Nor is it only in the choice of mates that the nascent taste for color displays itself. Even below the limits of humanity bright-hued objects afford a passing pleasure to more than one aesthetically-endowed species. Monkeys love to pull crimson flowers in pieces, dart in pursuit of brilliant tropical birds, and are attracted by the sight of red or yellow rags. Those queer little creatures, the bower-birds, carry the same feeling a step further by collecting fragments of brilliantly-colored objects to decorate their gaudy meeting-places. But, when we reach the race of man, we find the love of color producing far more conspicuous secondary results. The savage daubs his body with red or blue paint, and plants his garden with the scarlet hibiscus or the purple bougainvillia. Soon, with the rise of pottery and cloth-making, he learns the use of pigments and the art of dyeing. Next, painting proper follows, with all the decorative appliances of Egypt, India, China, and Japan, until at last our whole life comes to be passed in the midst of clothing and furniture, wall-papers and carpets, books and ornaments, vases and tiles, statuettes and pictures, every one of which has been specially prepared with dyes or pigments, to gratify the feeling originally derived from the contemplation of woodland berries by prehistoric man, or his frugivorous ancestors. And all these varied objects of civilized life may be traced back directly to the reaction of colored fruits upon the structure of the mammalian eye.

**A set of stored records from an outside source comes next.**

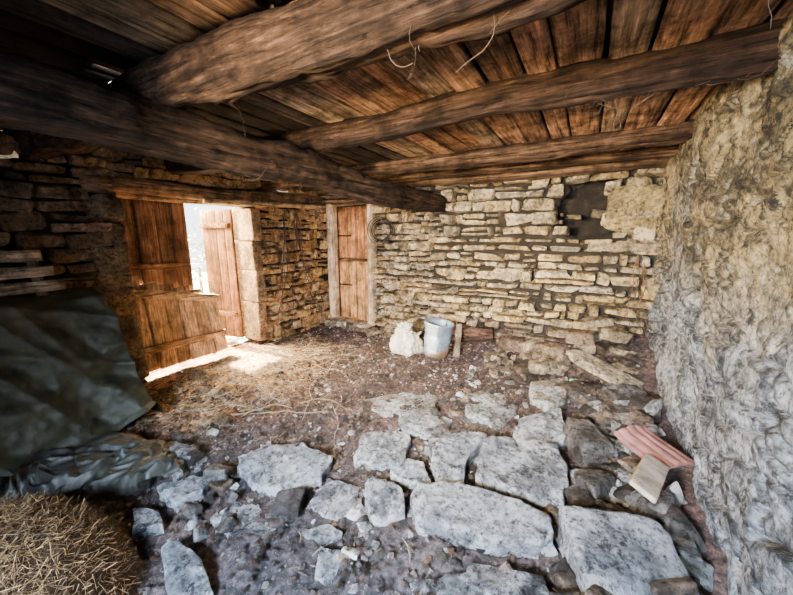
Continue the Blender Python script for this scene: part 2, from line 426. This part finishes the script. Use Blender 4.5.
# ---------------------------------------------------------------- exterior door (left wall)
dr=empty("door_2");mb=MB();mr=MB()
ys=[1.45,1.66,1.86,2.04,2.20]
for i in range(4):
    a,b=ys[i],ys[i+1]
    bar(mb,(-4.5+.008*(i%2),(a+b)/2,1.04-.05*i),(-4.5+.008*(i%2),(a+b)/2,2.03),.03,b-a+.004,np.array([.20,.105,.06])*U(.7,1.3),seg=14,ring=16,sup=16,amp=.003,up=(0,1,0))
for z in (1.25,): bar(mr,(-4.47,1.5,z),(-4.47,2.18,z-.04),.03,.08,(.27,.14,.07),seg=10,ring=12,sup=12,amp=.003)
ys=[1.40,1.58,1.77,1.93,2.10,2.26,2.42]
for i in range(6):
    a,b=ys[i],ys[i+1];t=i/5
    bar(mb,(-4.36+.05*t+.012*(i%2),(a+b)/2+.06,.0+.02*t),(-4.42+.012*(i%2),(a+b)/2,1.12-.30*t+U(-.02,.03)),.03,b-a+U(-.008,.004),np.array([.80,.52,.29])*U(.55,1.2),seg=14,ring=16,sup=16,amp=.004,up=(0,1,0))
bar(mr,(-4.36,1.40,.99),(-4.37,2.45,.74),.04,.10,(.85,.58,.32),seg=14,ring=12,sup=10,amp=.005)
bar(mr,(-4.32,1.46,.28),(-4.33,2.48,.25),.04,.09,(.5,.3,.15),seg=14,ring=12,sup=10,amp=.005)
for i in range(4):
    t0,t1=i/4,(i+1)/4;ax,ay=-4.56,2.88;bx,by=-5.12,2.74;m_=(t0+t1)/2
    px,py=ax+(bx-ax)*m_,ay+(by-ay)*m_
    bar(mb,(px,py,.02),(px,py,1.98),.03,.146,np.array([.13,.058,.023])*U(.7,1.3),seg=14,ring=16,sup=16,amp=.003,up=(-.95,-.27,0))
for z in (.4,1.75): bar(mr,(-4.6,2.845,z),(-5.1,2.705,z),.03,.08,(.16,.08,.035),seg=8,ring=12,sup=12,amp=.003)
mb.obj("door_boards",M_wz,parent=dr);mr.obj("door_ledges",M_plank,parent=dr)

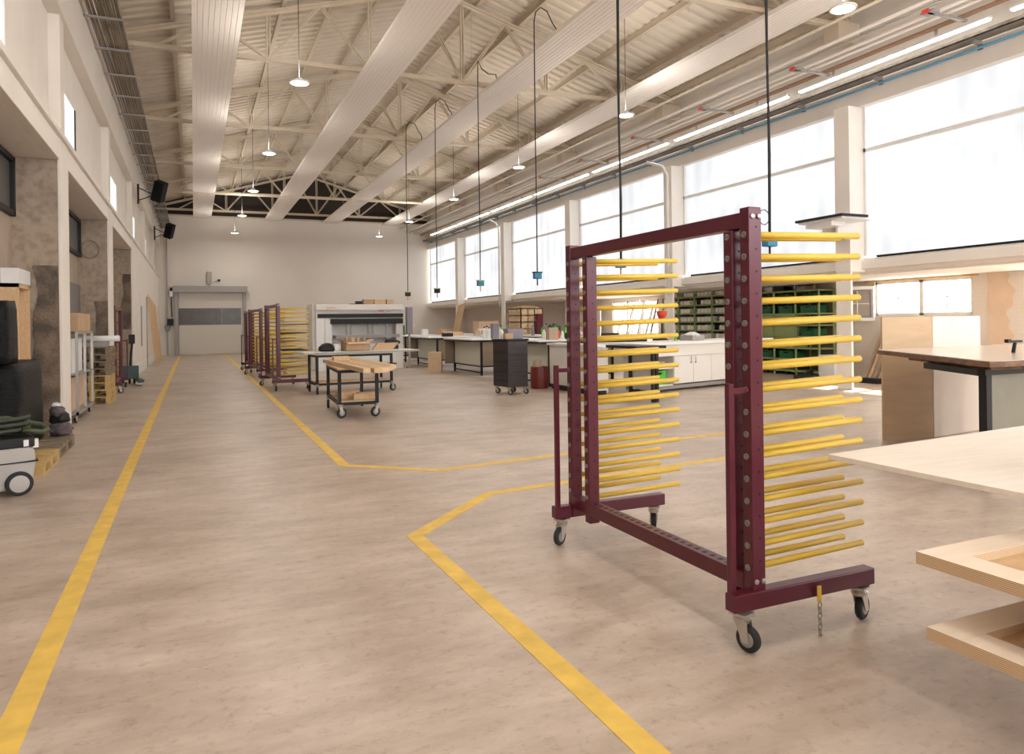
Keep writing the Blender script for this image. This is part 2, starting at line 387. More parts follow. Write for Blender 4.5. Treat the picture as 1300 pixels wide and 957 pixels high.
# white door leaf in the left wall
d2 = struct('door_2', MB().box((XL, 28.2, 0), (XL+.03, 31.6, 2.75)), M_wall, bevel=.004)
MB().box((XL+.03, 31.5, 0), (XL+.07, 31.6, 2.75)).build('door_edge', M_grey, d2)
MB().box((XL+.03, 28.25, .9), (XL+.08, 28.33, 2.3)).build('door_handle', M_grey, d2)

# ---- right wall: upper wall, sill band, soffit, recessed lower wall
rw = MB(); rw.box((XR, YB, 6.16), (XR+.35, 44.2, 8.7)); rw.box((XR-.12, YB, 6.16), (XR, 44.0, 6.5))
rw.box((XR, YB, 2.55), (XR+.35, 44.2, 2.86)); rw.box((XR-.1, YB, 2.62), (XR, 44.0, 2.80))
rw.box((XR+.1, YB, 2.50), (XW+.3, 44.2, 2.62))
struct('wall_right', rw, M_wallR, bevel=.01)
WY = [(-3.5, .0), (7.9, 0)]
# lower wall: two window openings, plus two unseen ones added to let in light
lwm = MB()
ops = [(-3.5, 1.5, .9, 2.45), (3.0, 9.2, .9, 2.45), (10.55, 13.05, 1.60, 2.45), (22.4, 25.6, 1.0, 2.35)]
y = YB
for (a, b, z0, z1) in ops:
    lwm.box((XW, y, 0), (XW+.3, a, 2.62)); lwm.box((XW, a, 0), (XW+.3, b, z0)); lwm.box((XW, a, z1), (XW+.3, b, 2.62)); y = b
lwm.box((XW, y, 0), (XW+.3, 44.2, 2.62))
struct('wall_right_lower', lwm, M_brick)
patch_r = MB(); rnd = random.Random(2)
pl = [(9.72+.07*math.sin(i*.35)+.04*math.sin(i*1.1)+rnd.uniform(-.012, .012), .3+2.2*i/40) for i in range(41)]; pr_ = [(10.2+.02*math.sin(i*.5), .3+2.2*i/40) for i in range(41)][::-1]
lo = [patch_r.bm.verts.new((XW-.012, a, b)) for a, b in pl+pr_]; hi = [patch_r.bm.verts.new((XW, a, b)) for a, b in pl+pr_]
for k in range(len(lo)): patch_r.bm.faces.new((lo[k], lo[(k+1) % len(lo)], hi[(k+1) % len(lo)], hi[k]))
patch_r.bm.faces.new(lo)
struct('trim_41', patch_r, M_patch)
# columns
for k in range(-3, 6):
    y0 = 11.35+6.35*k
    if y0 > 43: break
    c = MB().box((13.02, y0, 2.56), (XR+.06, y0+.4, 6.16)).box((13.02, y0, 0), (13.08, y0+.4, 2.56))
    struct('trim_%d' % (50+k+3), c, M_wallR, bevel=.012)
# big translucent windows
WN = n
for k in range(-3, 6):
    y0 = 11.35+6.35*k+.4; y1 = y0+5.95
    if k == 5: break
    y1 = min(y1, 43.1)
    wn = struct('window_%d' % n, MB().box((XR+.06, y0, 2.9), (XR+.08, y1, 6.16)), M_paneR); n += 1
    f = MB(); f.box((XR-.01, y0, 5.17), (XR+.06, y1, 5.25)); f.box((XR-.01, y0, 2.9), (XR+.06, y0+.05, 6.16)); f.box((XR-.01, y1-.06, 2.9), (XR+.06, y1, 6.16))
    f.build('window_frame', M_wline if k != 9 else M_white, wn)
    MB().box((XR-.02, y0+.02, 2.862), (XR+.06, y1-.3, 2.90)).build('window_seal', M_black, wn)
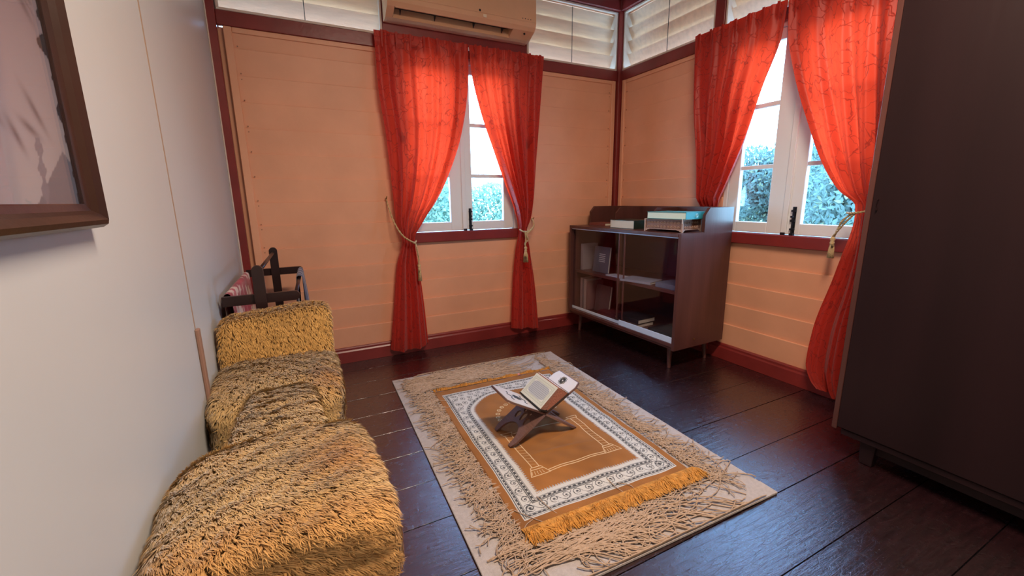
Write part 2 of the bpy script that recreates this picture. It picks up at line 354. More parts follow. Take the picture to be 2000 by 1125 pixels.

What a splendid and a noble prospect for humanity in its future evolutions may we not find in this thought that, from the coarse animal pleasure of beholding food, mankind has already developed, through delicate gradations, our modern disinterested love for the glories of sunset and the melting shades of ocean, for the gorgeous pageantry of summer flowers, and the dying beauty of autumn leaves, for the exquisite harmony which reposes on the canvas of Titian, and the golden haze which glimmers over the dreamy visions of Turner! If man, base as he yet is, can nevertheless rise to-day in his highest moments so far above his sensuous self, what may he not hope to achieve hereafter, under the hallowing influence of those chaster and purer aspirations which are welling up within him even now toward the perfect day!—Cornhill Magazine.